[BEGIN Data section]

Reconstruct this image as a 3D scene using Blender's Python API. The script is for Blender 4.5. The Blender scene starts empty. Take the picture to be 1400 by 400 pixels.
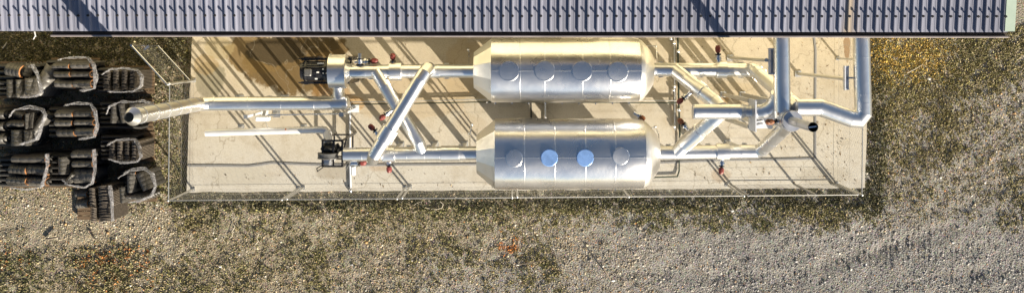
import bpy, math, random
import numpy as np
from mathutils import Vector, noise
random.seed(7)
rng = np.random.default_rng(11)
S = bpy.context.scene
COL = S.collection
R = math.radians
H, F = 28.0, 1400.0
EL = 21.5                       # sun elevation
SUN_AZ = Vector((0.63, -0.777, 0)).normalized()

def P(px, py, z=0.0):
    """place seen at photo pixel (px, py) at height z, for the drone 28 m up over (0, 0)"""
    d = (H - z) / F
    return Vector(((px - 700) * d, (60 - py) * d, z))

# ------------------------------------------------------------------ mesh builder
class MB:
    def __init__(s): s.v = []; s.f = []; s.sm = []
    def add(s, vs, fs, smooth=False):
        o = len(s.v); s.v += [Vector(v) for v in vs]
        for f in fs: s.f.append([i + o for i in f]); s.sm.append(smooth)
        return s
    def box(s, c, size, rz=0.0, bev=0.0):
        c = Vector(c); x, y, z = [q / 2 for q in size]
        ca, sa = math.cos(rz), math.sin(rz)
        b = min(bev, x * .9, y * .9)
        if b > 0:
            prof = [(-x + b, -y), (x - b, -y), (x, -y + b), (x, y - b), (x - b, y), (-x + b, y), (-x, y - b), (-x, -y + b)]
            bz = min(b, z * .9)
            rings = []
            for (k, zz) in ((1, -z), (0, -z + bz), (0, z - bz), (1, z)):
                kx = (x - bz * k) / x; ky = (y - bz * k) / y
                rings.append([(a * kx, q * ky, zz) for a, q in prof])
            vs = [v for r in rings for v in r]; n = 8
            fs = [[i * n + j, i * n + (j + 1) % n, (i + 1) * n + (j + 1) % n, (i + 1) * n + j] for i in range(3) for j in range(n)]
            fs += [list(range(n))[::-1], [3 * n + j for j in range(n)]]
        else:
            vs = [(-x, -y, -z), (x, -y, -z), (x, y, -z), (-x, y, -z), (-x, -y, z), (x, -y, z), (x, y, z), (-x, y, z)]
            fs = [[3, 2, 1, 0], [4, 5, 6, 7], [0, 1, 5, 4], [1, 2, 6, 5], [2, 3, 7, 6], [3, 0, 4, 7]]
        return s.add([(c.x + a * ca - q * sa, c.y + a * sa + q * ca, c.z + w) for a, q, w in vs], fs)
    def bar(s, p0, p1, w, h=None):
        """square bar between two points"""
        p0, p1 = Vector(p0), Vector(p1); h = h or w
        d = (p1 - p0).normalized()
        u = d.cross(Vector((0, 0, 1)))
        u = u.normalized() if u.length > 1e-4 else Vector((1, 0, 0))
        q = u.cross(d).normalized()
        vs = [p + u * (a * w / 2) + q * (b * h / 2) for p in (p0, p1) for a, b in ((-1, -1), (1, -1), (1, 1), (-1, 1))]
        return s.add(vs, [[3, 2, 1, 0], [4, 5, 6, 7], [0, 1, 5, 4], [1, 2, 6, 5], [2, 3, 7, 6], [3, 0, 4, 7]])
    def tube(s, pts, r, seg=24, caps=(True, True), smooth=True, jog=0.0):
        """mitred round tube along a polyline; r is a number or a radius per point"""
        pts = [Vector(p) for p in pts]; n = len(pts)
        rr = r if isinstance(r, (list, tuple)) else [r] * n
        dirs = [(pts[i + 1] - pts[i]).normalized() for i in range(n - 1)]
        for i in range(n - 1):
            d = dirs[i]
            u = d.cross(Vector((0, 0, 1)))
            u = u.normalized() if u.length > 1e-3 else Vector((1, 0, 0))
            w = u.cross(d).normalized()
            n0 = (dirs[i - 1] + d).normalized() if i else d
            n1 = (dirs[i + 1] + d).normalized() if i < n - 2 else d
            rings = []
            for p, nn, rad in ((pts[i], n0, rr[i]), (pts[i + 1], n1, rr[i + 1])):
                ring = []
                for k in range(seg):
                    a = 2 * math.pi * k / seg
                    o = u * (math.cos(a) * rad) + w * (math.sin(a) * rad)
                    t = -o.dot(nn) / max(.2, d.dot(nn))
                    ring.append(p + o + d * t)
                rings += ring
            fs = [[k, (k + 1) % seg, seg + (k + 1) % seg, seg + k] for k in range(seg)]
            s.add(rings, fs, smooth)
            if i == 0 and caps[0]: s.add(rings[:seg], [list(range(seg))[::-1]])
            if i == n - 2 and caps[1]: s.add(rings[seg:], [list(range(seg))])
        return s
    def ring(s, p, d, r, wid=.022, th=.007, seg=28, caps=True):
        """a raised band round a duct: rivet seam or clamp"""
        d = Vector(d).normalized(); p = Vector(p)
        return s.tube([p - d * wid / 2, p + d * wid / 2], r + th, seg, (th < .03, th < .03) if caps else (False, False))
    def seams(s, p0, p1, r, fr, **k):
        p0, p1 = Vector(p0), Vector(p1)
        for f in fr: s.ring(p0.lerp(p1, f), p1 - p0, r, **k)
        return s
    def ball(s, c, r, sc=(1, 1, 1), n=10, m=7):
        c = Vector(c); vs = [c + Vector((0, 0, -r * sc[2]))]
        for j in range(1, m):
            t = -math.pi / 2 + math.pi * j / m
            for k in range(n):
                a = 2 * math.pi * k / n
                vs.append(c + Vector((math.cos(a) * math.cos(t) * r * sc[0], math.sin(a) * math.cos(t) * r * sc[1], math.sin(t) * r * sc[2])))
        vs.append(c + Vector((0, 0, r * sc[2]))); e = len(vs) - 1
        fs = [[0, 1 + (k + 1) % n, 1 + k] for k in range(n)]
        for j in range(m - 2):
            fs += [[1 + j * n + k, 1 + j * n + (k + 1) % n, 1 + (j + 1) * n + (k + 1) % n, 1 + (j + 1) * n + k] for k in range(n)]
        fs += [[1 + (m - 2) * n + k, 1 + (m - 2) * n + (k + 1) % n, e] for k in range(n)]
        return s.add(vs, fs, True)
    def build(s, name, mat, parent=None, label=None):
        off = parent_world(parent) if parent else Vector((0, 0, 0))
        me = bpy.data.meshes.new(name)
        me.from_pydata([tuple(v - off) for v in s.v], [], s.f)
        me.polygons.foreach_set('use_smooth', s.sm)
        me.materials.append(mat); me.update()
        o = bpy.data.objects.new(name, me); COL.objects.link(o)
        if parent: o.parent = parent
        if label: o['label'] = label
        return o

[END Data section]

### What to work on
Quote, exactly and only, the lines from the first line of the data above through the line containing "return Vector(((px - 700)". The pictures do not belong in it.

### The completed task
Reconstruct this image as a 3D scene using Blender's Python API. The script is for Blender 4.5. The Blender scene starts empty. Take the picture to be 1400 by 400 pixels.
import bpy, math, random
import numpy as np
from mathutils import Vector, noise
random.seed(7)
rng = np.random.default_rng(11)
S = bpy.context.scene
COL = S.collection
R = math.radians
H, F = 28.0, 1400.0
EL = 21.5                       # sun elevation
SUN_AZ = Vector((0.63, -0.777, 0)).normalized()

def P(px, py, z=0.0):
    """place seen at photo pixel (px, py) at height z, for the drone 28 m up over (0, 0)"""
    d = (H - z) / F
    return Vector(((px - 700) * d, (60 - py) * d, z))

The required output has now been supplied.